Tre set. 90 minuti. Regolato Tomas Berdych. Come ai vecchi tempi potremmo dire, anche se forse non è la più calzante delle definizioni, considerando che il ceco, in passato, ha rovinato più di una festa allo svizzero. Federer, con il suo stereogrammatico abbigliamento, c’è. Ora abbiamo le prove.

Lo svizzero è emerso dalla tarda e umida serata australiana come tanti speravano, ma pochi credevano. È emerso come quelle immagini nascoste negli stereogrammi. Non avete presente gli stereogrammi? Quegli apparenti, semplici insiemi di colori che nascondono un’immagine tridimensionale? Beh, per capire di cosa si tratta ci sono almeno due possibilità: la prima è googlare “stereogramma”, la seconda è osservare la nuova t-shirt dello svizzero zompettante da una parte all’altra della Rod Laver Arena.

Ci si deve concentrare per catturare questo genere di figure, pare funzioni incrociare appena gli occhi e un’immagine apparirà chiara, nitida: l’immagine in questione, nemmeno a dirlo, è quella dello svizzero. Ora il tennis può tirare un sospiro di sollievo e godersi l’attesa fino all’ottavo di finale contro Kei Nishikori. Quel sospiro, il nostro amato sport, lo tirerà vada come vada quel match: gli basta sapere che Federer è lì, pronto a combattere, pronto a stupirlo ancora un po’.
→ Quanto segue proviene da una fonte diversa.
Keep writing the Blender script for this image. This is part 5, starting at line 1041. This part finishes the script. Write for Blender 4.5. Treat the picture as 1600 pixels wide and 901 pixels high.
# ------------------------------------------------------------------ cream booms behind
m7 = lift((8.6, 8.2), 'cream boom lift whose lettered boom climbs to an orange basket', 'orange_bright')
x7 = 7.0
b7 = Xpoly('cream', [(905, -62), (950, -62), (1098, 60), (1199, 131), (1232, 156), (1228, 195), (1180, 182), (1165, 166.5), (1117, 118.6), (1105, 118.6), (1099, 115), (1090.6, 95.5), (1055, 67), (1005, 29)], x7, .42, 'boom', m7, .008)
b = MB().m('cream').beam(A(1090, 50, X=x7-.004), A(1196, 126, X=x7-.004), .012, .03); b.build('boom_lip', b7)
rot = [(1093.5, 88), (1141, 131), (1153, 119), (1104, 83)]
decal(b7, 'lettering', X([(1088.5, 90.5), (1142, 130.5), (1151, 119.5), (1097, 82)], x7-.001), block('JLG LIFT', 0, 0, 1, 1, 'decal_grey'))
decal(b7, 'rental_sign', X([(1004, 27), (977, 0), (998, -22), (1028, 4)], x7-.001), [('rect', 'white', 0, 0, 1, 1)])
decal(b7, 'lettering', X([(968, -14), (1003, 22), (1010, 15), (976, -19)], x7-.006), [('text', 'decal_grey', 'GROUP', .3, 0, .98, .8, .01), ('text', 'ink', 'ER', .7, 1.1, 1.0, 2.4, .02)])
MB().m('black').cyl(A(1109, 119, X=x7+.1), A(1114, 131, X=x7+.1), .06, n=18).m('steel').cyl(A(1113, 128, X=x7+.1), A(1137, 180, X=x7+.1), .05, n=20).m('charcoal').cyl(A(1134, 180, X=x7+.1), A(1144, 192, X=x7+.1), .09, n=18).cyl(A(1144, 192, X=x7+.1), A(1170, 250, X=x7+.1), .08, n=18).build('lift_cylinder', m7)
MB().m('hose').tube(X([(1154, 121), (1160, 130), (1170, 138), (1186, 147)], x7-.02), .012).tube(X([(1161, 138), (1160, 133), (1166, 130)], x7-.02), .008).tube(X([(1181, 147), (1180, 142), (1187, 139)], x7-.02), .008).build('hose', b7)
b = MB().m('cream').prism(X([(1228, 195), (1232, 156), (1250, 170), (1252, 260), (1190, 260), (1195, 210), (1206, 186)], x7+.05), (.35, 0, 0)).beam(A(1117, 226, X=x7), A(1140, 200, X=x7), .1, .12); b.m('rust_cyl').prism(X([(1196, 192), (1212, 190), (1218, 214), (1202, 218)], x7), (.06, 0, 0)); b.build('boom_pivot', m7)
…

E pensare che quella maglia nemmeno piace granché: “non è da Federer”, si dice, “troppo sgargiante”. Ma forse quel baffo cucito sul petto (che ne sa una più del diavolo) voleva sottolineare il ritorno, il primo vero ritorno del Re dopo il primo crollo in classifica, dopo il primo vero doloroso dubbio sul suo futuro. E si è rivelato il primo vero bis di Federer che, come ogni stella che si rispetti, ha suonato l’ultima canzone, è andato dietro le quinte per poi, dopo la dovuta attesa, imbracciare di nuovo la chitarra e ripartire con un riff da far tremare ogni cassa.

Dietro quelle apparenti, semplici linee irregolari si nascondeva lo svizzero. Bastava incrociare leggermente gli occhi per vederlo campione, rockettaro più che mai. Bastava, semplicemente, incrociare un po’ gli occhi.